A peine est-il promu à la tête du gouvernement, que TF1 s’empressait de nous resservir, le dimanche 5 juin 2005, (en une version légèrement modifiée pour la circonstance) son hagiographie déjà diffusée en septembre 2004 dans le magazine d’information Sept à Huit présenté par Thomas Hughes et Laurence Ferrari.
Il est vrai qu’avec l’arrivée de Dominique de Villepin au gouvernement, c’est « le romantisme au pouvoir, le lyrisme aux manettes » comme l’annonce la voix off qui verse curieusement dans le même registre grandiloquent que la personnalité dont elle croque délicieusement le portrait. Sur un air mélodramatique accompagné de plans serrés qui dévoilent successivement ses fossettes prononcées, son large sourire à la Tom Cruise, ses longs doigts de pianiste et son profond regard clair et alerte, l’ode à Dominique pouvait commencer [2]. L’auteur du portrait se propose d’abord de nous faire suivre le chemin de son égérie « sur sa monture à toute allure », car « il n’y a pour lui ni route droite, ni pente rude, mais que des chevauchées fantastiques et des montagnes à franchir, il préfère le panache et la modestie, il aime le mouvement, comme si courir était le but à atteindre ». Et si les vrais violons de la bande son se taisent, c’est pour laisser place à ceux, non moins stridents, de l’interviewer : « Pourquoi on vous déguise tout le temps en hussard avec un sabre au clair sur un cheval en cavalerie, même votre copain Alain Juppé dit ce serait un fabuleux premier ministre en tant de guerre... Pourquoi toujours cette idée de la chevauchée avec vous, pourquoi l’idée du mouvement ? » On pense que la question appelait une réponse en forme de boutade, mais puisqu’on lui tend ainsi les étriers, de Villepin ne se fait pas prier pour enfourcher la monture folle de la complaisance : « Parce que je pense qu’on ne peut jamais oublier d’où l’on vient. Et je suis né à Rabat, au Maroc, j’ai grandi en Amérique Latine et j’ai été confronté très tôt à la souffrance et à l’injustice et je ne me suis jamais habitué à ça, j’ai toujours voulu le changer. »
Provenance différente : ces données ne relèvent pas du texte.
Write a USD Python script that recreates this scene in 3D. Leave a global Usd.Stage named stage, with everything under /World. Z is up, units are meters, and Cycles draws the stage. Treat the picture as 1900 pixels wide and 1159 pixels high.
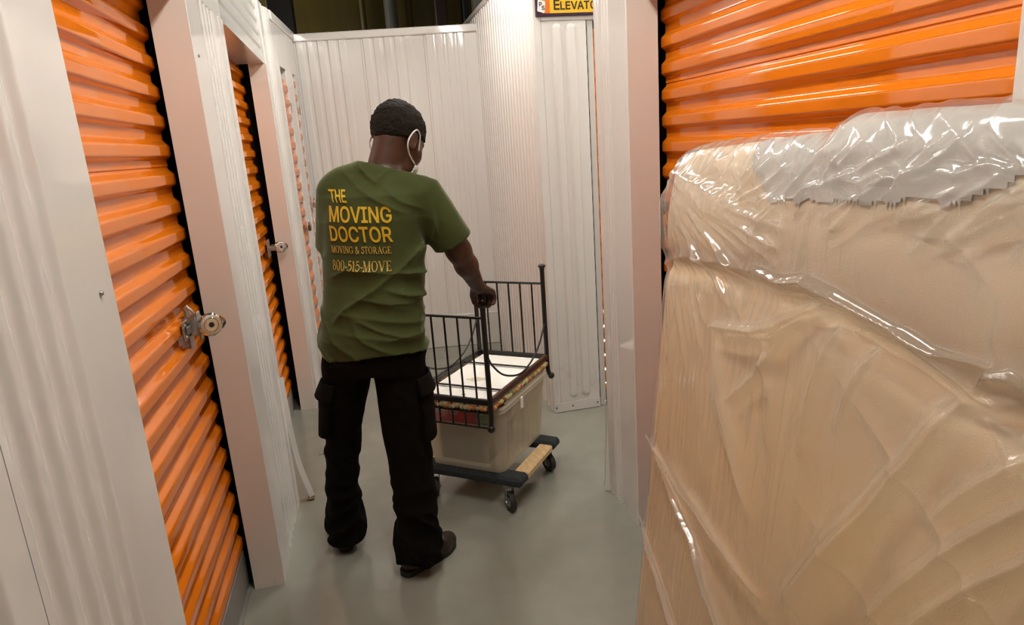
import math
import numpy as np
import trimesh
import usdkit
import meshkit
from pxr import Usd, UsdGeom, UsdLux, Gf, Sdf, UsdShade
from shapely.geometry import Polygon, LineString, Point
from shapely import affinity
from shapely.ops import unary_union

stage = Usd.Stage.CreateInMemory()
UsdGeom.SetStageUpAxis(stage, 'Z')
UsdGeom.SetStageMetersPerUnit(stage, 1.0)
UsdGeom.Xform.Define(stage, '/World')
UsdGeom.Scope.Define(stage, '/World/Looks')
V3 = np.array

# ---------------------------------------------------------------- camera, light, exposure
EXPOSURE = 2.05
LAMP = 26.0                 # radiance of the fluorescent tubes
LAMP_COLOR = (1.0, 0.945, 0.865)
CAM = V3([0, 0, 1.52])
yaw, pitch, roll = np.radians([11.914, 14.129, -4.0136])
_f = V3([np.sin(yaw) * np.cos(pitch), np.cos(yaw) * np.cos(pitch), -np.sin(pitch)])
_r = V3([np.cos(yaw), -np.sin(yaw), 0])
_u = np.cross(_r, _f)
_r, _u = np.cos(roll) * _r + np.sin(roll) * _u, -np.sin(roll) * _r + np.cos(roll) * _u
cam = UsdGeom.Camera.Define(stage, '/World/camera')
cam.AddTransformOp().Set(Gf.Matrix4d(*_r, 0, *_u, 0, *(-_f), 0, *CAM, 1))
cam.CreateHorizontalApertureAttr(36.0)
cam.CreateVerticalApertureAttr(36.0 * 1159 / 1900)
cam.CreateFocalLengthAttr(1252.78 / 1900 * 36)
cam.CreateClippingRangeAttr(Gf.Vec2f(0.02, 100))
cam.CreateExposureAttr(EXPOSURE)
# a trace of light that leaks in from the rest of the hall
dome = UsdLux.DomeLight.Define(stage, '/World/hall_light')
dome.CreateIntensityAttr(0.03)
dome.CreateColorAttr(Gf.Vec3f(1, 0.93, 0.8))
LAMPS = [  # x, y0, y1, z
    (0.28, 0.70, 1.92, 2.86, 'fluorescent strip light over the corridor just ahead of the camera'),
    (0.55, 2.95, 4.17, 2.86, 'fluorescent strip light over the corridor beyond the person and dolly'),
    (2.2, 2.6, 3.5, 2.86, 'fluorescent strip light over the side passage on the right'),
    (-2.0, 6.8, 8.0, 3.1, 'fluorescent strip light in the hall behind the far partition')]

# ---------------------------------------------------------------- materials
def mat(name, nodes, links, surface='p.BSDF'):
    return usdkit.material(stage, '/World/Looks/' + name, nodes, links, surface=surface)


def lin(r, g, b):
    c = V3([r, g, b]) / 255.0
    return tuple(np.where(c <= .04045, c / 12.92, ((c + .055) / 1.055) ** 2.4))


def paint(name, col, rough=.3, var=.06, scale=3.0, spec=.5, metal=0.0, bump=0.0, bscale=60., stretch=(1, 1, 1), coat=0.0, **kw):
    """A colour with soft procedural variation and optional fine relief."""
    c = V3(col)
    n = {'g': ('geometry', {}), 'm': ('mapping', {'scale': stretch}),
         'n': ('noise_texture', {'scale': scale, 'detail': 4.0, 'roughness': .6}),
         'r': ('rgb_ramp', {'ramp': [(0.3, tuple(c * (1 - var))), (.7, tuple(np.minimum(c * (1 + var), 1)))]}),
         'p': ('principled_bsdf', {'roughness': rough, 'specular_ior_level': spec, 'metallic': metal, 'coat_weight': coat, **kw})}
    l = [('g.position', 'm.vector'), ('m.vector', 'n.vector'), ('n.fac', 'r.fac'), ('r.color', 'p.base_color')]
    if bump:
        n['bn'] = ('noise_texture', {'scale': bscale, 'detail': 3.0})
        n['b'] = ('bump', {'strength': bump, 'distance': .004})
        l += [('m.vector', 'bn.vector'), ('bn.fac', 'b.height'), ('b.normal', 'p.normal')]
    return mat(name, n, l)


def grime_paint(name, col, dirt, rough=.16, amount=.45, scale=9.0, z0=0.0, z1=.55, bump=.02, spec=.55):
    """Glossy enamel with scuffs that crowd near the floor (kicked and rolled into)."""
    return mat(name, {
        'g': ('geometry', {}), 'm': ('mapping', {'scale': (1, 1, .35)}),
        'n': ('noise_texture', {'scale': scale, 'detail': 7.0, 'roughness': .72, 'distortion': .6}),
        's': ('separate_xyz', {}),
        'h': ('map_range', {'from_min': z0, 'from_max': z1, 'to_min': 1.0, 'to_max': 0.15, 'clamp': True}),
        'r': ('rgb_ramp', {'ramp': [(.0, (0, 0, 0)), (.56, (0, 0, 0)), (.72, (1, 1, 1)), (1, (1, 1, 1))]}),
        'k': ('math', {'math_type': 'multiply'}), 'k2': ('math', {'math_type': 'multiply', 'value2': amount}),
        'mx': ('mix', {'color1': col, 'color2': dirt}),
        'wn': ('noise_texture', {'scale': 7.0, 'detail': 2.0}),
        'b': ('bump', {'strength': bump, 'distance': .01}),
        'rr': ('map_range', {'from_min': 0., 'from_max': 1., 'to_min': rough, 'to_max': rough + .25}),
        'p': ('principled_bsdf', {'specular_ior_level': spec})},
        [('g.position', 'm.vector'), ('m.vector', 'n.vector'), ('g.position', 's.vector'), ('s.z', 'h.value'), ('n.fac', 'r.fac'),
         ('r.color', 'k.value1'), ('h.result', 'k.value2'), ('k.value', 'k2.value1'), ('k2.value', 'mx.fac'), ('mx.color', 'p.base_color'),
         ('k2.value', 'rr.value'), ('rr.result', 'p.roughness'), ('g.position', 'wn.vector'), ('wn.fac', 'b.height'), ('b.normal', 'p.normal')])


M = {}
M['white'] = grime_paint('white_enamel', (.74, .72, .69), (.25, .22, .18), rough=.08, spec=.7)
M['jamb'] = grime_paint('jamb_enamel', (.72, .66, .60), (.25, .2, .16), rough=.24, amount=.3)
M['kick'] = grime_paint('kick_enamel', (.60, .59, .56), (.25, .23, .2), rough=.3)
M['header'] = grime_paint('header_enamel', (.50, .50, .48), (.3, .28, .25), rough=.2)
M['orange'] = grime_paint('orange_enamel', (.72, .185, .008), (.30, .11, .02), rough=.06, amount=.3, scale=14, z1=.8, bump=.012, spec=1.0)
M['black'] = paint('black_rubber', (.008, .007, .006), .6)
M['galv'] = paint('galvanised_steel', (.42, .42, .40), .35, var=.25, scale=18, metal=.9)
M['chrome'] = paint('chromed_steel', (.75, .72, .68), .08, metal=1.0)
M['brass'] = paint('aged_brass', (.25, .18, .09), .3, metal=.9)
M['dull'] = paint('dull_aluminium', (.36, .36, .34), .45, metal=.5)
M['floor'] = mat('sealed_concrete', {
    'g': ('geometry', {}), 'n': ('noise_texture', {'scale': 2.2, 'detail': 6.0, 'roughness': .6}),
    'n2': ('noise_texture', {'scale': 60.0, 'detail': 3.0}),
    'n3': ('noise_texture', {'scale': 9.0, 'detail': 8.0, 'roughness': .75, 'distortion': 1.0}),
    'r': ('rgb_ramp', {'ramp': [(.3, (.235, .238, .200)), (.7, (.282, .284, .242))]}),
    'r3': ('rgb_ramp', {'ramp': [(.0, (0, 0, 0)), (.64, (0, 0, 0)), (.74, (1, 1, 1))]}),
    'k': ('math', {'math_type': 'multiply', 'value2': .22}),
    'mx': ('mix', {'color2': (.16, .14, .11)}),
    'rg': ('map_range', {'from_min': .3, 'from_max': .7, 'to_min': .12, 'to_max': .22}),
    'b': ('bump', {'strength': .06, 'distance': .003}),
    'p': ('principled_bsdf', {'specular_ior_level': .95})},
    [('g.position', 'n.vector'), ('g.position', 'n2.vector'), ('g.position', 'n3.vector'), ('n.fac', 'r.fac'), ('n3.fac', 'r3.fac'),
     ('r3.color', 'k.value1'), ('k.value', 'mx.fac'), ('r.color', 'mx.color1'), ('mx.color', 'p.base_color'),
     ('n.fac', 'rg.value'), ('rg.result', 'p.roughness'), ('n2.fac', 'b.height'), ('b.normal', 'p.normal')])
M['ceiling'] = paint('dark_deck', (.10, .095, .085), .7)
M['olive'] = paint('olive_wall', (.16, .115, .016), .45, var=.25, scale=1.2, stretch=(2, 1, .3))
M['hall'] = paint('hall_wall', (.28, .26, .22), .5)
M['post'] = paint('dark_post', (.012, .008, .006), .5)
M['brownpost'] = paint('brown_post', (.05, .018, .008), .5)
M['pipe'] = paint('grey_pipe', (.22, .22, .19), .5)
M['iron'] = paint('black_wrought_iron', (.010, .008, .007), .38, var=.3, scale=40)
M['railwood'] = paint('dark_red_stain', (.055, .018, .011), .35, var=.3, scale=30)
M['cushion'] = paint('white_cotton', (.86, .85, .80), .85, var=.03)
M['linen'] = paint('stained_linen', (.55, .45, .18), .9)
M['carpet'] = paint('charcoal_carpet', (.022, .028, .03), .9, var=.35, scale=90, bump=.6, bscale=300)
M['pine'] = paint('pine_wood', (.66, .47, .24), .55, var=.18, scale=8, stretch=(9, 3, 9))
M['card'] = paint('brown_cardboard', (.12, .085, .02), .8, var=.2)
M['red'] = paint('red_packet', (.75, .018, .035), .22, var=.15, scale=20)
M['packwhite'] = paint('white_print', (.75, .70, .66), .3)
M['packgreen'] = paint('green_leaf_print', (.16, .22, .05), .4)
M['tread'] = paint('black_tread', (.02, .018, .015), .6)
M['hub'] = paint('grey_hub', (.35, .34, .31), .35, metal=.4)
M['purple'] = paint('sign_purple', (.032, .008, .035), .3)
M['yellow'] = paint('sign_yellow', (.80, .49, .012), .3, var=.02)
M['signorange'] = paint('sign_orange', (.66, .16, .012), .3, var=.02)
M['signwhite'] = paint('sign_white', (.80, .78, .74), .3, var=.02)
M['ink'] = paint('sign_ink', (.02, .012, .018), .4)
M['skin'] = paint('dark_skin', (.062, .026, .014), .42, var=.25, scale=14)
M['hair'] = paint('short_black_hair', (.009, .0065, .003), .75, var=.7, scale=160, spec=.2, bump=.9, bscale=260)
M['shirt'] = paint('olive_green_jersey', (.056, .073, .024), .9, spec=.15, var=.08, scale=9, bump=.15, bscale=700, sheen_weight=.45, sheen_roughness=.35, sheen_tint=(.85, .9, .65))
M['shirtink'] = paint('yellow_screen_print', (.62, .43, .02), .6, var=.12, scale=160)
M['shirtgold'] = paint('worn_gold_print', (.50, .36, .07), .6, var=.35, scale=220)
M['trousers'] = paint('dark_brown_canvas', (.0042, .0028, .0016), .9, var=.4, scale=16, spec=.12, bump=.3, bscale=500)
M['shoe'] = paint('dark_brown_leather', (.022, .012, .006), .5, var=.4, scale=30)
M['sole'] = paint('black_sole', (.008, .006, .005), .6)
M['mask'] = paint('white_mask_cloth', (.70, .72, .72), .8)
M['greycover'] = paint('grey_cover', (.50, .49, .47), .7, var=.12, scale=8)
M['clear'] = mat('clear_plastic', {
    'f': ('layer_weight', {'blend': .5}), 'f1': ('math', {'math_type': 'power', 'value2': 4.0}), 'f2': ('math', {'math_type': 'multiply_add', 'value2': .8, 'value3': .05, 'use_clamp': True}),
    'tr': ('transparent_bsdf', {'color': (.97, .96, .92)}), 'df': ('diffuse_bsdf', {'color': (.8, .78, .7)}), 'm0': ('mix_closure', {'fac': .06}),
    'gl': ('glossy_bsdf', {'color': (1, 1, 1), 'roughness': .08}), 'm': ('mix_closure', {})},
    [('f.facing', 'f1.value1'), ('f1.value', 'f2.value1'), ('tr.BSDF', 'm0.closure1'), ('df.BSDF', 'm0.closure2'),
     ('f2.value', 'm.fac'), ('m0.closure', 'm.closure1'), ('gl.BSDF', 'm.closure2')], surface='m.closure')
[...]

S’il souhaite changer l’ordre du monde, il se garde bien d’infléchir le cours de l’interview qu’il n’attendait sûrement pas si révérencieux. Pour que le tableau soit plus complet, il faut à présent qu’il enfile les habits de mauvais garçon dernier de la classe après avoir quitté ce costume d’hussard, qui lui va si bien. Le journaliste s’en charge : « Il paraît qu’à 14 ans, chez les jésuites à Caracas vous étiez le dernier de la classe... ». Coupure manifeste au montage qui saute directement à la déclaration choc : « Moi j’étais dans une école ou on se battait 4, 5 fois par jour ! », après quoi le ministre s’épanche sur les blessures non-cicatrisées de cette délicate période : « Vous savez, quand enfant vous avez le sentiment que c’est difficile... Moi j’ai passé des heures caché dans mon cartable pour ne pas être interrogé par le maître. Donc avec l’idée de pas être vu. » Ce qui aurait évidemment généré une propension à vouloir « prouver, parce qu’il y a en permanence le besoin d’être à la hauteur ! » Dominique Galouzeau de Villepin doit donc sûrement ressentir de l’empathie vis-à-vis des jeunes de la Courneuve ou de l’Ousse-des-bois en situation d’échec scolaire. Ils peuvent désormais nourrir l’espoir de devenir un jour premier ministre. De quoi faire oublier que ce dernier n’a jamais obtenu de mandats électifs (ce qui ne suscite d’ailleurs aucune question).
Mais, presque gêné de contribuer à faire passer le premier ministre pour un cancre, notre porte-micro se ravise : « Vous donnez l’impression inverse, vous donnez l’impression d’être à la hauteur, d’être dans les hauteurs... ». Le journaliste poursuit l’ode sur un morceau de guitare deux accords joué par un Carlos Santana manchot qui souffre de grave dépression. Il s’agit probablement de matérialiser musicalement « l’âme tourmentée d’un homme pressé, impatient et romantique » qui, veut « faire danser la vie » (sur deux accords c’est difficile !) reprenant un mot de Nietzsche érigé en devise du preux chevalier.
« Pas de Sept à Huit la semaine prochaine pour cause de formule 1 », annonce Laurence Ferrari... Que les vrombissements des F1 masquent la cacophonie de louanges qui se prétend journalisme, c’est plutôt une bonne chose pour le téléspectateur de TF1.